Justyna Zabinska-La Monica, senior manager of business cycle indicators for the Conference Board, said the index suggests economic activity is likely to slow and descend into a mild contraction in the months ahead. The Conference Board forecasts a short and shallow recession in the fourth quarter of 2023 to first quarter of 2024.
However, the Coincident Economic Index indicates current conditions remain favorable, she said.
Gross domestic product, the broad measure of goods and services produced in the U.S., grew at an annual rate of 2.4 percent in the second quarter.
For July, five of 10 indicators of the Leading Economic Index retreated, including consumer expectations for business conditions, interest rate spread, leading credit and new orders indexes and weekly manufacturing hours. New orders for capital goods and stock prices increased. A decreased in claims for unemployment benefits also bolstered the index. Building permits and new orders for consumer goods held steady.

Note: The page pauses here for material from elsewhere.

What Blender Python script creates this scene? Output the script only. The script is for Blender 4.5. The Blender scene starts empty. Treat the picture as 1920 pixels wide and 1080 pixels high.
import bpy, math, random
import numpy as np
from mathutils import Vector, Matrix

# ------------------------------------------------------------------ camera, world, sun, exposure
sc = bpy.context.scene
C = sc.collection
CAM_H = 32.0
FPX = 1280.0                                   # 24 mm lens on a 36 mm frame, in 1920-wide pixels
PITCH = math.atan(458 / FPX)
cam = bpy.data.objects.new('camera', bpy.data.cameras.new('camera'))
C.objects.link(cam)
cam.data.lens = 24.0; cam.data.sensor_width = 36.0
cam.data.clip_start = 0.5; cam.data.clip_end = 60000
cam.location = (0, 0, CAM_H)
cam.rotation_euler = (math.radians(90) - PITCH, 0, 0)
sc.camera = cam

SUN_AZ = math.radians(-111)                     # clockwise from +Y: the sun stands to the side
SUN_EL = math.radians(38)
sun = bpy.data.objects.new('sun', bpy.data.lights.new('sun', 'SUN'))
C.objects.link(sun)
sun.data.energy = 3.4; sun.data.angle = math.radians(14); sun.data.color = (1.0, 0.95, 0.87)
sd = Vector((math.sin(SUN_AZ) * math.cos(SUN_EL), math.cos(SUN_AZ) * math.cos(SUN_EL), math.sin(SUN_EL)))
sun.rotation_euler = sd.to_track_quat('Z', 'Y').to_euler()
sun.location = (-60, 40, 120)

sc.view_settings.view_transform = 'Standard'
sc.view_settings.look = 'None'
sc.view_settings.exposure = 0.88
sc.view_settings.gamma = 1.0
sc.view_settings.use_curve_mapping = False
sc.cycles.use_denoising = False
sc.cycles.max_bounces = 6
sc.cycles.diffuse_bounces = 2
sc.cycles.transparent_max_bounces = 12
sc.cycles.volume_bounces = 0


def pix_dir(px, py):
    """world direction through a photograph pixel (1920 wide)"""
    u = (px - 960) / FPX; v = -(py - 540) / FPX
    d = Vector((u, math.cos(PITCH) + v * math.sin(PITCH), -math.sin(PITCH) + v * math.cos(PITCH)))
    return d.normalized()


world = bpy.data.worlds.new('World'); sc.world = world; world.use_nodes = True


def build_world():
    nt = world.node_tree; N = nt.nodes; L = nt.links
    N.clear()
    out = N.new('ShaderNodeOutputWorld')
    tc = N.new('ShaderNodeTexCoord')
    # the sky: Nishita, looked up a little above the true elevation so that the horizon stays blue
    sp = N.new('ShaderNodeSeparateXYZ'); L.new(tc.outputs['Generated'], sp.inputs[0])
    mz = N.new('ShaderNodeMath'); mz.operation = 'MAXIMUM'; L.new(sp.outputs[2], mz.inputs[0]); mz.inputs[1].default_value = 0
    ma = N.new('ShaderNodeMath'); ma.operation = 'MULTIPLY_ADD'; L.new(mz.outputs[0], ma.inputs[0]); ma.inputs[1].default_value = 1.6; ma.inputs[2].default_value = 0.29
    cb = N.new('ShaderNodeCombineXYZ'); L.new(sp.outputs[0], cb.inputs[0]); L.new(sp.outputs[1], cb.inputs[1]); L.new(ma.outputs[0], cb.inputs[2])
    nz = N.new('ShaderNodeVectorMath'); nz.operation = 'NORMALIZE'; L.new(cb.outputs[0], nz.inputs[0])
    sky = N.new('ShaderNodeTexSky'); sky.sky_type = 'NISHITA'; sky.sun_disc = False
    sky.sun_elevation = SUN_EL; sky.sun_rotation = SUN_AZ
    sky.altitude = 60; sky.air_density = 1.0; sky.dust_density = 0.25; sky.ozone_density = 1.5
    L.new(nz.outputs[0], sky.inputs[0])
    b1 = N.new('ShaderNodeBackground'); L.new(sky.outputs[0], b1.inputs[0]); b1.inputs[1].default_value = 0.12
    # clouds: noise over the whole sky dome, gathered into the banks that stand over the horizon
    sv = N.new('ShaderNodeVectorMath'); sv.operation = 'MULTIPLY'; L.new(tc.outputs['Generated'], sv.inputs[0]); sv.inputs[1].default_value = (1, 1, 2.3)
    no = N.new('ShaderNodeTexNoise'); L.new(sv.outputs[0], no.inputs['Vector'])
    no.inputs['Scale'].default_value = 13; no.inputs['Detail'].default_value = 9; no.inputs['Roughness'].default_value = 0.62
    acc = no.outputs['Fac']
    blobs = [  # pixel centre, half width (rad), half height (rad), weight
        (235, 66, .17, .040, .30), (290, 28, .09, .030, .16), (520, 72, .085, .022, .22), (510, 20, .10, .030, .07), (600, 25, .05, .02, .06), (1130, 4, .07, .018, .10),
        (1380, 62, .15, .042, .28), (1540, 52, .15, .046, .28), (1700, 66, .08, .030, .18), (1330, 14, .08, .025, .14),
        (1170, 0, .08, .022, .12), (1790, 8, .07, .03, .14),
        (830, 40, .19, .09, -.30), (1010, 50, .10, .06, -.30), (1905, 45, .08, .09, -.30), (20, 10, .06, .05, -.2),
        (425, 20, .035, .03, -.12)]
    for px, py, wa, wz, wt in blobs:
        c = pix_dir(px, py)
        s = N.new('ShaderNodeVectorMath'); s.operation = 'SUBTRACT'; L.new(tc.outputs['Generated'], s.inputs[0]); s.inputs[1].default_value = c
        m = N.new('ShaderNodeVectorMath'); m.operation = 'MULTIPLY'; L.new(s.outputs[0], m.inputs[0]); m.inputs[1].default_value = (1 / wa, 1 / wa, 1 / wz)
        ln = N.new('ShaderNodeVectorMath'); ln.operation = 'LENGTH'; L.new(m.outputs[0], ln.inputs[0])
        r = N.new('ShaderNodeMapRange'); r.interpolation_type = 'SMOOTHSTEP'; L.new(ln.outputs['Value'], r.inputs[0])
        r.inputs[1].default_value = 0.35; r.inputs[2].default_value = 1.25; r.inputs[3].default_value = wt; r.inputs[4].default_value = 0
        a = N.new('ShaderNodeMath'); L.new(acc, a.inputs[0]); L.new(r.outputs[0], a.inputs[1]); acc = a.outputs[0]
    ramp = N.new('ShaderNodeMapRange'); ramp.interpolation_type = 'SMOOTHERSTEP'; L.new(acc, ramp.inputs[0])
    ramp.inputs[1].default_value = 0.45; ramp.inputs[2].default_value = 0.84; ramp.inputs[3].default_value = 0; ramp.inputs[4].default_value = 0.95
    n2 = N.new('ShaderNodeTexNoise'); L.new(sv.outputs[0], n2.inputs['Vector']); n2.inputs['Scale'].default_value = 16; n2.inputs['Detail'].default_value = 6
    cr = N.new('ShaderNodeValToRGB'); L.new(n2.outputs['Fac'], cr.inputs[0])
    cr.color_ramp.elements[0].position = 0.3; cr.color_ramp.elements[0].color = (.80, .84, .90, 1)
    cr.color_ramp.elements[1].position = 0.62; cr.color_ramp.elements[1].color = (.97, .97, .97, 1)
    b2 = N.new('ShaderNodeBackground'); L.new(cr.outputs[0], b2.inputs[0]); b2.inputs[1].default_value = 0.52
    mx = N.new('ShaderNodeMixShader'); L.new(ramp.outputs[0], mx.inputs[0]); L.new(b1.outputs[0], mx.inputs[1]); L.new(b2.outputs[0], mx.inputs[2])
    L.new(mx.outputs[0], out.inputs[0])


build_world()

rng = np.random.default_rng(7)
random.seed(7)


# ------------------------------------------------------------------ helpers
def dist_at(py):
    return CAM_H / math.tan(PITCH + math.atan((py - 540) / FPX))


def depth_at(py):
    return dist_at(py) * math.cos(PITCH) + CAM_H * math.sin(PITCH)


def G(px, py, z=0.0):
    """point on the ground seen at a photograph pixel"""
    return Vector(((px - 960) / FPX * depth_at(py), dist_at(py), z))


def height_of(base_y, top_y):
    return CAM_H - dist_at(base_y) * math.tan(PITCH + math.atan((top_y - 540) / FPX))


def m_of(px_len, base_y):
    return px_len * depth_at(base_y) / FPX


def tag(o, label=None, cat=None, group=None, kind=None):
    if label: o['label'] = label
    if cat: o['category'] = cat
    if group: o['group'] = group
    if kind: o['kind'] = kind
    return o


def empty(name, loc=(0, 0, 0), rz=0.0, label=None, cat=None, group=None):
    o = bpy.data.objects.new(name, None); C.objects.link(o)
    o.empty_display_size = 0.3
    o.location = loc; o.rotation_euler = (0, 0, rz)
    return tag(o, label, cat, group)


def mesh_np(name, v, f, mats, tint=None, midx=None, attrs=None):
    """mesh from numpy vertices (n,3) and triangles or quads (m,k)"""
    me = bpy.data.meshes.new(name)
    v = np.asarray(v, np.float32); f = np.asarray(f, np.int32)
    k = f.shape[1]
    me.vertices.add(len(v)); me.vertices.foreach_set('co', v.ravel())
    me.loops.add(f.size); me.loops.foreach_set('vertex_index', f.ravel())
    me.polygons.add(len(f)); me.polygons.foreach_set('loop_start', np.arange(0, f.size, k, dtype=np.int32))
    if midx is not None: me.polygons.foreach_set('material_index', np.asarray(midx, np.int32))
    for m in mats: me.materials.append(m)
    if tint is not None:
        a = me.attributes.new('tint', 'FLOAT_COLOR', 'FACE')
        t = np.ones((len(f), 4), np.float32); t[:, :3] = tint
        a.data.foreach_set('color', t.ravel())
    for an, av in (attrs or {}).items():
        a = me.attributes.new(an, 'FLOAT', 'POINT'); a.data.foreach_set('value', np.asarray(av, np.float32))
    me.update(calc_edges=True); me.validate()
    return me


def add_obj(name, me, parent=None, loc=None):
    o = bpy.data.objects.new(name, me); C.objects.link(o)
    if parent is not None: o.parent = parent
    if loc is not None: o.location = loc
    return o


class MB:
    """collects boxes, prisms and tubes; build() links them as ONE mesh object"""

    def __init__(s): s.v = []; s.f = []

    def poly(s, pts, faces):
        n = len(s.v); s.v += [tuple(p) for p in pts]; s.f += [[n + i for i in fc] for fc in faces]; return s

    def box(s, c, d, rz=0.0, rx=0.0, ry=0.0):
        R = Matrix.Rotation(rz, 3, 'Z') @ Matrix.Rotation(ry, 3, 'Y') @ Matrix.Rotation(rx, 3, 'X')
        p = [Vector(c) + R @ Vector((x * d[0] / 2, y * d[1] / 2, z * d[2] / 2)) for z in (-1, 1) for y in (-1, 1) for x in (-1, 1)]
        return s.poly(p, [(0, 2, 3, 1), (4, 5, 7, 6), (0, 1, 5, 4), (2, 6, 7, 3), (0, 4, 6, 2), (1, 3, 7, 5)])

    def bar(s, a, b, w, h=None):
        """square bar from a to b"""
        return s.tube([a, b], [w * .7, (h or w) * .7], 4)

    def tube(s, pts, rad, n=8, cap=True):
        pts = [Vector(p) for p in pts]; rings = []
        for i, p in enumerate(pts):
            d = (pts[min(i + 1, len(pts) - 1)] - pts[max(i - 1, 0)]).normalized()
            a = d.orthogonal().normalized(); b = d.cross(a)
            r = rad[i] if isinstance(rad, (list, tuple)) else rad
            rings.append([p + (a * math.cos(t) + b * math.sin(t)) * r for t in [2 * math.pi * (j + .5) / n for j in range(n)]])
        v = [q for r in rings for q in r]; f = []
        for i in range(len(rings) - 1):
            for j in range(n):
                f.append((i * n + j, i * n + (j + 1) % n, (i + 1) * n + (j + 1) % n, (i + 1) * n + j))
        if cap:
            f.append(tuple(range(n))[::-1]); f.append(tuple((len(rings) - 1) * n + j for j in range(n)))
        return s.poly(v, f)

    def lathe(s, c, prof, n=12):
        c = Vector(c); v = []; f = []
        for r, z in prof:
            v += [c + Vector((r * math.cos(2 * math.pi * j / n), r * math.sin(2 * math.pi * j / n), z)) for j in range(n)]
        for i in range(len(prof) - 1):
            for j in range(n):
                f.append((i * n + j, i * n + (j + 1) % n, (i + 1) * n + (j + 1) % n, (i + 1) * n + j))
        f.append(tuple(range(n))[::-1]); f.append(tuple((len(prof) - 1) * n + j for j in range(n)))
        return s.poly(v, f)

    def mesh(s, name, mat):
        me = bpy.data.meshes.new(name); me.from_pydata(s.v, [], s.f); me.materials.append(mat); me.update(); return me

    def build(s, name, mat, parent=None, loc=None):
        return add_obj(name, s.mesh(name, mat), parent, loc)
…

The Coincident Economic Index rose four-tenths of a percent to 110.5. The index increased seven-tenths of a percent over the past six months.
For July, all four indicators of the index advanced — industrial production, nonfarm payrolls, personal income and sales.
The Lagging Economic Index remained unchanged at 118.3. The index slipped a tenth of a percent over the past three months.
For June, four of seven indicators of the index rose, including the average prime rate charged by banks, consumer credit and inventories. A decrease in the duration of unemployment also bolstered the index. The cost of labor and services retreated as did commercial and industrial financing.